More Testimony From Federal Reserve As Congress Seeks To Rework The Nation’s Regulatory Structure
Another key figure from the Federal Reserve gave testimony this week before the Committee on Banking, Housing and Urban Affairs of the U.S. Senate. Congress will be attempting to rework the nation’s financial regulatory structure in an effort to prevent a re-occurrence of the events that nearly lead to a collapse of the banking system.
Improved prudential supervision–the topic of today’s hearing–is a necessary component of the policy response. The crisis revealed supervisory shortcomings among all financial regulators, to be sure. But it also demonstrated that the framework for prudential supervision and regulation had not kept pace with changes in the structure, activities, and growing interrelationships of the financial sector. Accordingly, it is essential both to refocus the regulation and supervision of banking institutions under existing authorities and to augment those authorities in certain respects.
In my testimony today, I will begin by suggesting the elements of an effective framework for prudential supervision. Then I will review actions taken by the Federal Reserve within its existing statutory authorities to strengthen supervision of banks and bank holding companies in light of developments in the banking system and the lessons of the financial crisis. Finally, I will identify some gaps and weaknesses in the system of prudential supervision. One potential gap has already been addressed through the cooperative effort of federal and state banking agencies to prevent insured depository institutions from engaging in “regulatory arbitrage” through charter conversions.

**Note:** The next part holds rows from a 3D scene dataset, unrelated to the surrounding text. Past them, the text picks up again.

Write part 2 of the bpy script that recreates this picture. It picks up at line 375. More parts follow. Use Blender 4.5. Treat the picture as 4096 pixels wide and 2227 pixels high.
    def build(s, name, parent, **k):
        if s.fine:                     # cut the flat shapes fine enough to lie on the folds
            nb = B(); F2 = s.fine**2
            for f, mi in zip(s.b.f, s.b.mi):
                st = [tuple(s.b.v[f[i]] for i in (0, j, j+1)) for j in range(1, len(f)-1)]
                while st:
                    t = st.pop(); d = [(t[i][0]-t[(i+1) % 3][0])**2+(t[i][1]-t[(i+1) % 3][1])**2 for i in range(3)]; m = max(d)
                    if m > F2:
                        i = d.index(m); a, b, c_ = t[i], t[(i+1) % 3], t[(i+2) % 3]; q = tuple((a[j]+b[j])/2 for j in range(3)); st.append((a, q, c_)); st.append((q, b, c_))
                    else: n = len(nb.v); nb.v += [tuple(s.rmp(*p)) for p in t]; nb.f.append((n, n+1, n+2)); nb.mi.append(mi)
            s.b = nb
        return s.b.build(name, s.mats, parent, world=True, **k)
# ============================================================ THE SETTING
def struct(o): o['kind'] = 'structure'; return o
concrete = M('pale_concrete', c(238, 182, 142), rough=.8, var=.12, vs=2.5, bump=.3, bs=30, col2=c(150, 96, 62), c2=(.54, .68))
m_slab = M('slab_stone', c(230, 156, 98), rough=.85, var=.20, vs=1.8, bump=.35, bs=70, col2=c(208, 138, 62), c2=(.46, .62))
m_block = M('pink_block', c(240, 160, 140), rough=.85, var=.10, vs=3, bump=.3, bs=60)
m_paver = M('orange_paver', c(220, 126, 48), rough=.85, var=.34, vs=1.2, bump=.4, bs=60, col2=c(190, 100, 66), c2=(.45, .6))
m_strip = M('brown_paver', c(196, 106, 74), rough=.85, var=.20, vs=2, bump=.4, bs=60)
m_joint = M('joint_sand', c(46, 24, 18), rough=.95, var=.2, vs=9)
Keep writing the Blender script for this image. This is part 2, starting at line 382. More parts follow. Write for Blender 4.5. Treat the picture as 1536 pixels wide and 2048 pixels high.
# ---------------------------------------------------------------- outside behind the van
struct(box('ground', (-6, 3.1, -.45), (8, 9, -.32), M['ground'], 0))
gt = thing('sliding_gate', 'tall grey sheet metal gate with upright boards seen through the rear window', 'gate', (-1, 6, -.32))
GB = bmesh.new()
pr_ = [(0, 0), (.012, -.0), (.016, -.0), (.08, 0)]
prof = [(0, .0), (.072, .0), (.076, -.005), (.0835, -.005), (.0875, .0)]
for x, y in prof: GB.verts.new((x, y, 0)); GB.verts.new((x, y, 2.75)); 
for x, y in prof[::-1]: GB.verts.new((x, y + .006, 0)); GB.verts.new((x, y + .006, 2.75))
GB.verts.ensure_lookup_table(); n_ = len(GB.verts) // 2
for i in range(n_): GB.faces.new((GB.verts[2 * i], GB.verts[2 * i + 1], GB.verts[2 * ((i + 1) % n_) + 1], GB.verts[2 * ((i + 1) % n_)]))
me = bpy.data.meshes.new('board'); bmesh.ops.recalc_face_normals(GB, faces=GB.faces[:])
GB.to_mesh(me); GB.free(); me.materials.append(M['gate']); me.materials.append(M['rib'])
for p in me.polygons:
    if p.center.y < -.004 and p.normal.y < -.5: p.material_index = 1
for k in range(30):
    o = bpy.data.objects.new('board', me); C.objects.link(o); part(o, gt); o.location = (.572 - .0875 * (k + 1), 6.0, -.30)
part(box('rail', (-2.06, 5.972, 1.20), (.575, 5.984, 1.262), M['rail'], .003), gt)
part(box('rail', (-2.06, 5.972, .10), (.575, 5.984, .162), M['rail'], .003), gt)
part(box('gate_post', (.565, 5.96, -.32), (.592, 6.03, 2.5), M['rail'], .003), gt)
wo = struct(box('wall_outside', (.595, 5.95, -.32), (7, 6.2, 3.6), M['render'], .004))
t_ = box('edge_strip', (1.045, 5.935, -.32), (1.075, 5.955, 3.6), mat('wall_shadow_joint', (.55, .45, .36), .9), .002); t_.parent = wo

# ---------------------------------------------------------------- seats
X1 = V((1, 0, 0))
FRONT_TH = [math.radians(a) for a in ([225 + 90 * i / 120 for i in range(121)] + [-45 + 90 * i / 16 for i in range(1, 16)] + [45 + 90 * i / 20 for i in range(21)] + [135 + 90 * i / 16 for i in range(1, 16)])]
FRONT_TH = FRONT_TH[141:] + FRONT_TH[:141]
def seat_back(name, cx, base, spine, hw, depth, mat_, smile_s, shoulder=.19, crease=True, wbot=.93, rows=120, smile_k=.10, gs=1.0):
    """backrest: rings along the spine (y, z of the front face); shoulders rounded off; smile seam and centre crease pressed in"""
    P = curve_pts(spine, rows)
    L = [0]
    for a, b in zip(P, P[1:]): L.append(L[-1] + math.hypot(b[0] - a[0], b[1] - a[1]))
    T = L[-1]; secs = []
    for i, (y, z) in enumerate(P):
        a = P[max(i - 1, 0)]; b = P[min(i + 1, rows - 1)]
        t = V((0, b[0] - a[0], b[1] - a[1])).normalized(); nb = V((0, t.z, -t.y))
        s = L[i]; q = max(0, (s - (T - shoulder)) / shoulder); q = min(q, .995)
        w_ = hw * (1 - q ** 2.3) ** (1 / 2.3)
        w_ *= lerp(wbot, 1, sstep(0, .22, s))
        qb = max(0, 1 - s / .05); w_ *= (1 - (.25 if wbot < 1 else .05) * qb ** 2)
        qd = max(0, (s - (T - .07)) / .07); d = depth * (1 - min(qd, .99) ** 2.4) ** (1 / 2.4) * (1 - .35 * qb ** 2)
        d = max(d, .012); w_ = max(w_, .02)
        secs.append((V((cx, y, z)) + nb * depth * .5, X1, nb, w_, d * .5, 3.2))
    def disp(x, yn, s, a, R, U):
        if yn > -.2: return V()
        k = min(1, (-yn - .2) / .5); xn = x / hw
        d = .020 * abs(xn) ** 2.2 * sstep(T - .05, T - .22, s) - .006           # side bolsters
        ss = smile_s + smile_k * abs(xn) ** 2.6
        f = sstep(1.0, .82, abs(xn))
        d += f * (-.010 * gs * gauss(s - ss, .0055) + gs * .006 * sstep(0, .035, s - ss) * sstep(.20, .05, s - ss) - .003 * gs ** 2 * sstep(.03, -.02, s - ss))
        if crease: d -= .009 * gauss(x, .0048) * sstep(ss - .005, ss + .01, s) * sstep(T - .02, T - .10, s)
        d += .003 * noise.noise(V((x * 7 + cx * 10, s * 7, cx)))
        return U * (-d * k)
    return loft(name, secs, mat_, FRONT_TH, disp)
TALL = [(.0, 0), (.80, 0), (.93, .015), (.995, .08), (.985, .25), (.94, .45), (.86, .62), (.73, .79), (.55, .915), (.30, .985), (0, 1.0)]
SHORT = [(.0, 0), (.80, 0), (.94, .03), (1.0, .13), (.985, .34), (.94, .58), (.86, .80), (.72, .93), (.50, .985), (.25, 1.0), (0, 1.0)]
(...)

Others, however, will require congressional action.
This all comes at a time when markets are growing increasingly concerned over what direction the Fed will be heading, as current Chairman Ben Bernanke’s term is set to expire at the end of the year. So far the Obama administration has been vague on whether or not Bernanke will or will not be re-confirmed as head of the Fed.
While he has received praise for his handling of the financial crisis from many circles, it can’t be overlooked that he was at the helm when the events leading up to the recession took place. Although most of the criticism has been aimed at his predecessor Alan Greenspan, he does share some of the blame.
That being said many analysts expect the Fed’s regulatory powers to grow after the regulatory shake up that is coming. It will likely gain broad powers in order control systemic risks. Many business are also wondering how heavy handed the government will be after the paint dries.
The government has pretty much took a hands off approach since the 1980’s, but now with so many tax dollars at risk, that will no longer be the case. Along with increased supervision of the banking system, Congress will also take a look at reigning in rampant speculation in the commodities market, as well as trying to figure out how to get a handle on derivatives markets and credit default swaps.
Most of the changes won’t happen overnight and business should have an opportunity to peruse the new regulatory landscape before they map out plans to deal with it. Hopefully Congress will be able to find the right balance between a stifling regulatory structure and one that has the proper controls in place to prevent another financial meltdown.